Speaking of music history, the following number was actually two compositions that were written almost 20 years apart by Berg based on the same poem by Theodore Storm, "Schliesse mir die Augen beide", and therefore constituted a fun comparative study. And it was in fact best advised not to close both eyes, or even blink, because the two songs were really short, and widely different, the first one oozing opulent Late Romanticism, the second one consisting of bold atonal fragmentation.
And since you can never get too much Schoenberg once you’re hooked, we proceeded to his "Sechs kleine Klavierstücke", whose six exquisite miniatures were soulfully brought to life by Hanick, each proudly standing on its own with its unique personality.
Ariadne Greif was back in the spotlight for the last Schoenberg piece of the evening with "Erwartung", a lushly colored love song in which a lover is waiting for his beloved by a pond as the music, and presumably his being, become more agitated.
The duo then moved on to Erich Wolgang Korngold, another one of Schoenberg's students, and his "Glückwunsch", a lovely song that offered sincere, tender and passionate good wishes.

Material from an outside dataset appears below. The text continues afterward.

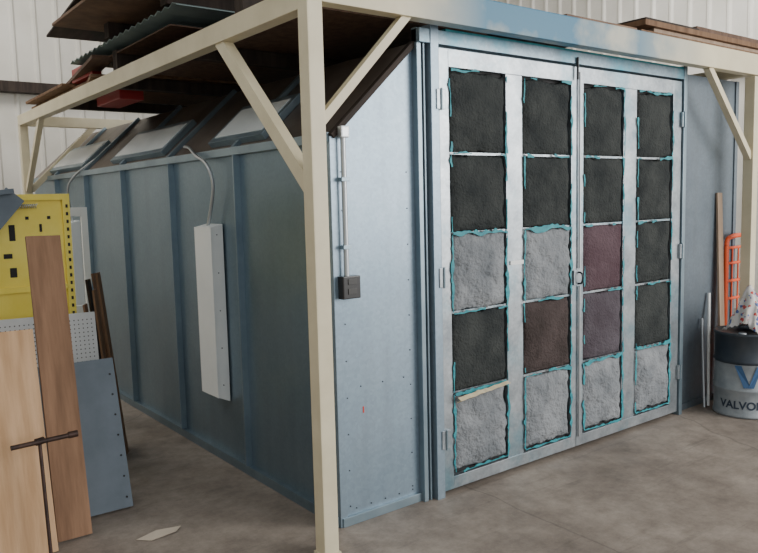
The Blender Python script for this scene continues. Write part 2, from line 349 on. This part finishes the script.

Next, Hanick and Kreiss winningly teamed up again for Alfred Schnittke's arresting version of Christmas favorite "Silent night", which unfolded in an eerie atmosphere without the slightest trace of serenity or sentimentality, but with plenty of restrained sarcasm and dark humor.
The last work on the program was Franz Schubert's animated song "Erlkönig". Based on a famous poem by Goethe, which was itself inspired by a Scandinavian folktale, this four-minute ballad shows an inordinate sense of drama and impressive compositional sophistication from the 18-year-old youngster that Schubert was at the time. The sharply defined four characters gave Greif a priceless opportunity to display her remarkable gift for spellbinding narrative and on-the-spot shifts in rhythmical nuances. The last image of the dead child was grim and irrevocable for a concert that had been well thought out and brilliantly carried out.